Cover artist: Juliana Buch
Sandy – A Girl Like You (artist Juliana Buch)
Olympia Jones (artist Eduardo Feito, writer Anne Digby)
Bella (artist John Armstrong, writer Primrose Cumming)
Wee Sue (artist Hugh Thornton-Jones)
Perfect Pets – feature
The Breaking of Faith (artist Giorgio Giorgetti) – first episode
Tune-In (feature)
Bride of the Devil (artist Hugo D’Adderio) – Strange Story from the Mists
Stella Stirrer (artist Tony Coleman)
Edie and Miss T (artist Joe Collins) – cartoon
Bessie Bunter (artist Arthur Martin)
Linda’s Fox (artist and writer Ron Tiner)
Now we come to 1981 in our Tammy June month round. The Cover Girls have disappeared and we are in the era of the splash panel story covers. Most often, Bella had the spot on this cover, but Sandy has it at the moment. When the cover changed, a new look Tammy logo was introduced (above).
The Misty logo has shrunk on the cover, a clear sign the Misty merger was on its way out in Tammy. Misty was still co-presenter of Strange Stories from the Mists, and this week she tells the legend of Evelyn Carew of Potter Heigham (below), rendered with gorgeous Hugo D’Adderio artwork. The same legend was profiled in the original Misty, on her page of British folklore and legends. Many readers sent in contributions for prize money.
The team-up of Miss T and Edie was the most durable of the Misty merger. The pair became a trio when Snoopa came over from Jinty to form “The Crayzees”, and it lasted until Princess II merged with Tammy in 1984.
Adding extra delight to Tammy is the “Tune-In” feature, which gives us funny and informative stories and gossip about TV and pop stars.
Bessie Bunter was relegated from regular appearances to fill-in ones when Misty joined, but this week she does make an appearance. Molly is on break, which gives more room for serials. Hugh Thornton-Jones is doing Wee Sue this week, the strip where his artwork appeared the most often in Tammy. Olympia Jones, the smash-hit story from 1976, is back by popular demand and enjoying an equally popular repeat. “Linda’s Fox” is one of the girls’ serials we know to be both written and drawn by the same person. In this case it is Ron Tiner. This was the only serial Tiner drew for Tammy, along with a couple of Strange Stories.

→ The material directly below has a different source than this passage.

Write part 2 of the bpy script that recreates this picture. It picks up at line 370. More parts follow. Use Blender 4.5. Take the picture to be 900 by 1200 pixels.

Sandy, another popular Tammy character, is on her second story in Tammy (a third followed in 1982). In her original story, Sandy was the first Tammy story about boyfriends and dating, which was a novel thing for Tammy to do at the time. The days when boyfriend serials were commonplace in girls’ serials were still many years ahead, up at DCT. Sandy’s second story still features boyfriends, but it is not a story arc like the original. It is a series of scrapes and troubles of one sort or other. Some of them are new problems, but others stem from Sandy’s still-persisting problems from her first story, particularly her interfering father, and not having found a suitable boyfriend since she lost the one from her first story.
In her latest story, Bella has run away from the cruel Barlows and fallen in with a circus. She finds circus is not for her, nor is it the best way to keep up her gymnastics. However, she’s stuck with it for the time being, as the circus badly needs her while it is under threat from an enemy.
Giorgio Giorgetti’s new story is “The Breaking of Faith”. He had been a regular Tammy artist for several years, but he passed over later in 1981, so this was his final year in Tammy. His last Tammy story was “Jump, Jump, Julia”.
“Stella Stirrer” is a revenge on the bullies story, where a new kitchen maid at a posh boarding school uses the kitchen to hit back at the snobs who pick on her. But in revenge stories, things have a nasty habit of getting out of hand. So far this has not happened, but the story is still in its early episodes. The later episodes will tell.